EXERCISE TASK:
Find the word "keepdims" in the listing; pull out each line holding it.

STORED DATA:
========================================================================
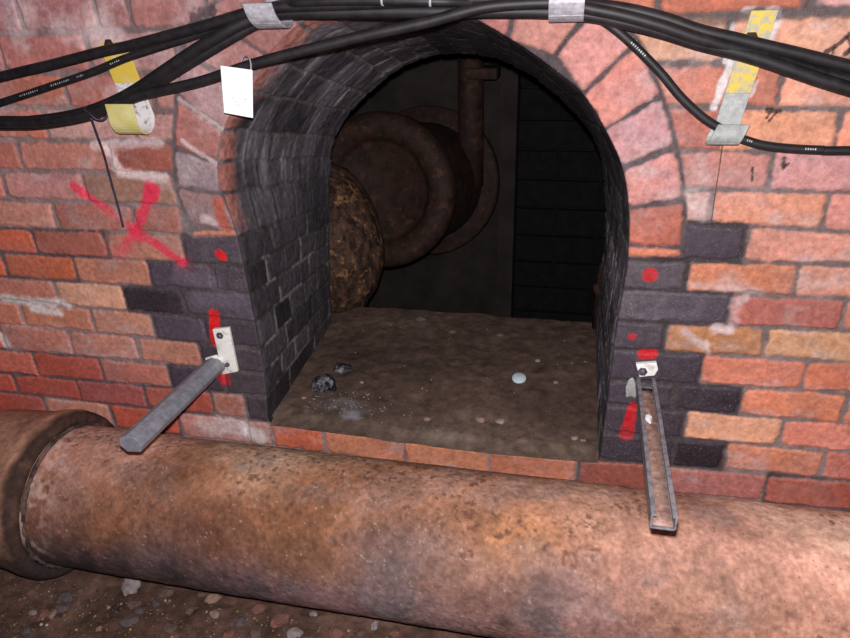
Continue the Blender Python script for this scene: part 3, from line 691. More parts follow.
link('bend', py_mesh('bend', V, F), MAT_PALERUST, root)
# upright pipe and stub
p0 = on_y(471, 190, 1.50); tm_ = (1.50-bell[1])/axn[1]; zc_ = (bell+axn*tm_)[2]
mb = MB().tube(np.linspace((p0[0], 1.50, zc_), (p0[0], 1.50, cz1), 8), 0.055, 28); link('riser', mb.mesh('riser'), MAT_DARKRUST, root)
pc = on_y(486, 73, 1.47); mb = MB(); box_mb(mb, pc[0]-0.075, pc[0]+0.05, 1.43, 1.57, pc[2]-0.022, pc[2]+0.022); link('clamp_bar', bevel(mb.mesh('clamp_bar'), 0.006), MAT_DARKRUST, root)
p0 = on_y(601, 322, 0.74); root_z = FLOORZ-0.06
mb = MB().lathe([(0, 0.0), (0, 0.028), (0.13, 0.027), (0.14, 0.034), (0.165, 0.034), (0.17, 0.024), (0.24, 0.02), (0.245, 0.0)], (p0[0]-0.004, 0.70, FLOORZ-0.012), (0.0, 0.02, 1), 28)
tag(link('pipe_stub', mb.mesh('pipe_stub'), MAT_DARKRUST), 'short rusty brown pipe stub standing at the right inner end of the arch', 'pipe')

# ------------------------------------------------------------------ foreground main along the wall
PR, PYc, PZc = 0.1837, -0.2037, Z0-1.1335
SX = -1.256                      # mouth of the socket
root = empty('water_main', (SX, PYc, Z0-1.355)); tag(root, 'thick rusty iron pipe lying along the foot of the brick wall', 'pipe')
SAMP = [((60, 450), (180, 126, 110)), ((110, 445), (186, 130, 110)), ((60, 500), (150, 108, 92)), ((45, 530), (112, 74, 64)), ((60, 560), (66, 48, 48)), ((100, 520), (140, 92, 64)), ((150, 480), (158, 104, 76)), ((200, 470), (164, 110, 80)), ((265, 465), (192, 152, 124)), ((200, 530), (138, 90, 68)), ((170, 562), (90, 70, 70)),
 ((300, 520), (176, 112, 72)), ((300, 480), (178, 120, 86)), ((300, 560), (150, 102, 76)), ((290, 595), (106, 80, 82)), ((380, 500), (185, 126, 92)), ((400, 550), (148, 116, 108)), ((390, 605), (122, 94, 92)), ((480, 500), (190, 132, 102)), ((520, 530), (202, 134, 84)), ((480, 580), (166, 120, 98)), ((520, 605), (148, 110, 102)),
 ((600, 520), (206, 150, 122)), ((620, 570), (214, 152, 128)), ((600, 620), (164, 120, 110)), ((700, 540), (216, 156, 132)), ((720, 590), (226, 166, 140)), ((800, 560), (238, 172, 146)), ((820, 610), (240, 170, 140)), ((700, 632), (190, 134, 108)), ((840, 530), (218, 166, 142))]
def on_pipe(px, py):
    d = ray(px, py); oy, oz = CAM[1]-PYc, CAM[2]-PZc
    a = d[1]**2+d[2]**2; b = 2*(oy*d[1]+oz*d[2]); c = oy*oy+oz*oz-PR**2; D = b*b-4*a*c
    t = (-b-math.sqrt(max(D, 0)))/(2*a); return CAM+d*t
sx, sa, sc_ = [], [], []
for (px, py), rgb in SAMP:
    p = on_pipe(px, py); nn = np.array([0, p[1]-PYc, p[2]-PZc])/PR; nn /= np.linalg.norm(nn)
    sx.append(p[0]); sa.append(math.atan2(nn[2], nn[1])); sc_.append(np.clip(lin(rgb)/max(flash_at(p, nn), 0.35), 0.01, 0.8))
sx, sa, sc_ = np.array(sx), np.array(sa), np.array(sc_)
NUx, NA = 1000, 420
px_ = np.linspace(SX-0.05, 1.6, NUx); an = np.linspace(0, 2*np.pi, NA, endpoint=False)
PXg, ANg = np.meshgrid(px_, an, indexing='ij'); AW = (ANg+np.pi*0.5) % (2*np.pi)-np.pi*0.5   # -90..270 deg
base = np.zeros(PXg.shape+(3,)); wsum = np.zeros(PXg.shape)
for x_, a_, c_ in zip(sx, np.where(sa < -np.pi*0.5, sa+2*np.pi, sa), sc_):
    wgt = np.exp(-((PXg-x_)/0.11)**2-((AW-a_)*PR/0.06)**2)+1e-6/(1+((PXg-x_)/0.3)**2*40); base += wgt[..., None]*c_; wsum += wgt
base /= wsum[..., None]
SG = PXg; TG = AW*PR
n1 = fbm(SG*9, TG*11, 91, 5)[..., None]; n2 = fbm(SG*34, TG*34, 93, 4)[..., None]; n3 = fbm(SG*95, TG*95, 95, 3)
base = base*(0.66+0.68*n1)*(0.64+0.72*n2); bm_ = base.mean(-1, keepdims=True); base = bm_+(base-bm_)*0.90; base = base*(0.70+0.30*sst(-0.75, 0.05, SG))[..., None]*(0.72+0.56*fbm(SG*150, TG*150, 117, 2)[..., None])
grey = sst(0.52, 0.70, fbm(SG*9+11, TG*14, 97, 6))[..., None]*0.45*(0.5+sst(0.3, -0.6, np.sin(AW)))[..., None]; g_ = base.mean(-1, keepdims=True)*np.array([1.0, 0.97, 1.03]); base = base*(1-grey)+g_*grey
orn = sst(0.60, 0.74, fbm(SG*8+5, TG*6, 99, 5))[..., None]*0.5*sst(0.3, -0.4, SG)[..., None]; base = base*(1-orn)+base*np.array([1.08, 0.90, 0.68])*orn
spt = sst(0.62, 0.74, fbm(SG*85, TG*85, 101, 3))[..., None]*sst(0.45, 0.6, fbm(SG*6, TG*8, 103, 3))[..., None]*0.75; base = base*(1-spt)+np.array([0.13, 0.06, 0.04])*spt
fl = sst(0.83, 0.86, fbm(SG*150, TG*150, 105, 2))[..., None]*0.35; base = base*(1-fl)+np.array([0.62, 0.52, 0.46])*fl
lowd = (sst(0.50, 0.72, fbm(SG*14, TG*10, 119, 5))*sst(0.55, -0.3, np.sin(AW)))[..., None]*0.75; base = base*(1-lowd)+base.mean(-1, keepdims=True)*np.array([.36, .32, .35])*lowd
base = base*(1-0.13*sst(0.05, 0.45, SG))[..., None]
cr_ = ((1-sst(0.02, 0.10, SG-SX+0.06*(fbm(SG*25, TG*25, 135, 4)-0.5)))*sst(-0.5, 0.0, np.sin(AW))*sst(0.40, 0.62, fbm(SG*45, TG*45, 137, 4)))[..., None]*0.6; base = base*(1-cr_)+np.array([0.62, 0.43, 0.38])*cr_
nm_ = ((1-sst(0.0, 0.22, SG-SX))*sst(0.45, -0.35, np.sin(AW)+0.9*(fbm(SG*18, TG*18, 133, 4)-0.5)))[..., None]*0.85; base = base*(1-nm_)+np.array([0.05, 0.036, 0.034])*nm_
hP = 0.004*(fbm(SG*5, TG*6, 107, 4)-0.5)+0.0025*(n2[..., 0]-0.5)+0.0016*(n3-0.5)-0.0012*spt[..., 0]
Rg = PR+hP
V = np.stack([PXg, PYc+Rg*np.cos(ANg), PZc+Rg*np.sin(ANg)], -1).reshape(-1, 3)
idx = np.arange(NUx*NA).reshape(NUx, NA); F = np.stack([idx[:-1], np.roll(idx, -1, 1)[:-1], np.roll(idx, -1, 1)[1:], idx[1:]], -1).reshape(-1, 4)
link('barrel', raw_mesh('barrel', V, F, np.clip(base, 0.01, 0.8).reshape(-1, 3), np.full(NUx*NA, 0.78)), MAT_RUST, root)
# socket: rounded lip, body running left
prof = [(0.07, 0.176), (0.045, 0.181), (0.020, 0.186), (0.008, 0.189), (0.002, 0.193), (0.000, 0.200), (0.002, 0.209), (0.009, 0.217), (0.026, 0.2225), (0.05, 0.2225), (0.075, 0.219), (0.10, 0.214), (0.14, 0.211), (0.20, 0.209), (0.26, 0.205), (0.31, 0.196), (0.36, 0.187), (0.5, 0.184), (1.2, 0.184)]
pr = smooth_path(np.array(prof), 6); NS = 140; th = np.linspace(0, 2*np.pi, NS, endpoint=False)
TT, AA = np.meshgrid(pr[:, 0], th, indexing='ij'); RR = np.repeat(pr[:, 1:2], NS, 1)
q1 = fbm(TT*20+AA*2.2, np.sin(AA)*5+TT*10, 111, 4); q2 = fbm(TT*70, AA*13, 113, 3)
RR = RR+0.004*(q1-0.5)+0.003*(q2-0.5)
V = np.stack([SX-TT, PYc+RR*np.cos(AA), PZc+RR*np.sin(AA)], -1).reshape(-1, 3)
sc = np.array([0.42, 0.215, 0.145])*(0.50+0.95*q1[..., None])*(0.7+0.6*q2[..., None])
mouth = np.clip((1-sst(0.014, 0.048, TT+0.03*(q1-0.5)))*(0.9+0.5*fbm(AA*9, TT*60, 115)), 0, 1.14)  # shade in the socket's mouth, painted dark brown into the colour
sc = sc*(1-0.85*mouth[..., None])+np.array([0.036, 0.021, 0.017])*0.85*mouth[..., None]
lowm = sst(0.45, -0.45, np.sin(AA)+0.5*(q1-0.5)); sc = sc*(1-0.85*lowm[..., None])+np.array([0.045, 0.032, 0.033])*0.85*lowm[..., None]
idx = np.arange(len(pr)*NS).reshape(len(pr), NS); F = np.stack([idx[:-1], idx[1:], np.roll(idx, -1, 1)[1:], np.roll(idx, -1, 1)[:-1]], -1).reshape(-1, 4)
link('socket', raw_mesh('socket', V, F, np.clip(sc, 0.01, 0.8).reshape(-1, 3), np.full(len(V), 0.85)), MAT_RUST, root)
# lead-and-grit fillet where the barrel enters the socket
V, F = [], []
P = np.array([(SX+0.002, PYc+(PR+0.002)*math.cos(a), PZc+(PR+0.004)*math.sin(a)) for a in np.linspace(0, 2*np.pi, 120)])
mbj = MB(); V, F = tube_vf(P, 0.0058, 10, cap=False)
for i in range(len(V)): V[i] = V[i]+0.006*mnoise.noise(Vector(V[i])*60)*np.array([1, 1, 1])
mbj.add(V, F); link('joint_fillet', mbj.mesh('joint_fillet'), flat_mat('crumbling_joint', (0.03, 0.02, 0.016), (0.20, 0.125, 0.10), 16, 0.9, 0, 0.6, 0.003, stops=(0.45, 0.7)), root)

# ------------------------------------------------------------------ gravel floor
xa = np.linspace(-2.6, 1.6, 420); ya = np.linspace(-1.6, 0.02, 240); GX, GY = np.meshgrid(xa, ya, indexing='ij')
gz = 0.014*(fbm(GX*6, GY*6, 121)-0.5)+0.016*(fbm(GX*22, GY*22, 123)-0.5)+0.010*(fbm(GX*60, GY*60, 125, 3)-0.5)
near = np.exp(-((GX-SX+0.1)/0.22)**2-((GY-PYc)/0.12)**2); gz = gz*(1-0.7*near)-0.008
gz = gz-0.012*np.exp(-((GY-PYc)/0.14)**2)*(GX > SX+0.05)
gc = np.array([0.112, 0.062, 0.046])*(0.45+1.1*fbm(GX*9, GY*9, 127)[..., None])*(0.55+0.9*fbm(GX*45, GY*45, 129)[..., None])
rd = sst(0.5, 0.7, fbm(GX*5+3, GY*5, 131))[..., None]*0.4*sst(-1.15, -0.8, GX)[..., None]; gc = gc*(1-rd)+np.array([0.17, 0.075, 0.06])*rd
me = raw_mesh('floor', np.stack([GX, GY, gz], -1).reshape(-1, 3), grid_faces(420, 240), np.clip(gc, 0.004, .8).reshape(-1, 3), np.full(420*240, 0.9))
tag(link('floor', me, MAT_DIRT), kind='structure')
def ground_z(x, y):
    i = int(np.clip(np.searchsorted(xa, x), 0, len(xa)-1)); j = int(np.clip(np.searchsorted(ya, y), 0, len(ya)-1)); return float(gz[i, j])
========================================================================
TASK OUTPUT:
base = base*(0.66+0.68*n1)*(0.64+0.72*n2); bm_ = base.mean(-1, keepdims=True); base = bm_+(base-bm_)*0.90; base = base*(0.70+0.30*sst(-0.75, 0.05, SG))[..., None]*(0.72+0.56*fbm(SG*150, TG*150, 117, 2)[..., None])
grey = sst(0.52, 0.70, fbm(SG*9+11, TG*14, 97, 6))[..., None]*0.45*(0.5+sst(0.3, -0.6, np.sin(AW)))[..., None]; g_ = base.mean(-1, keepdims=True)*np.array([1.0, 0.97, 1.03]); base = base*(1-grey)+g_*grey
lowd = (sst(0.50, 0.72, fbm(SG*14, TG*10, 119, 5))*sst(0.55, -0.3, np.sin(AW)))[..., None]*0.75; base = base*(1-lowd)+base.mean(-1, keepdims=True)*np.array([.36, .32, .35])*lowd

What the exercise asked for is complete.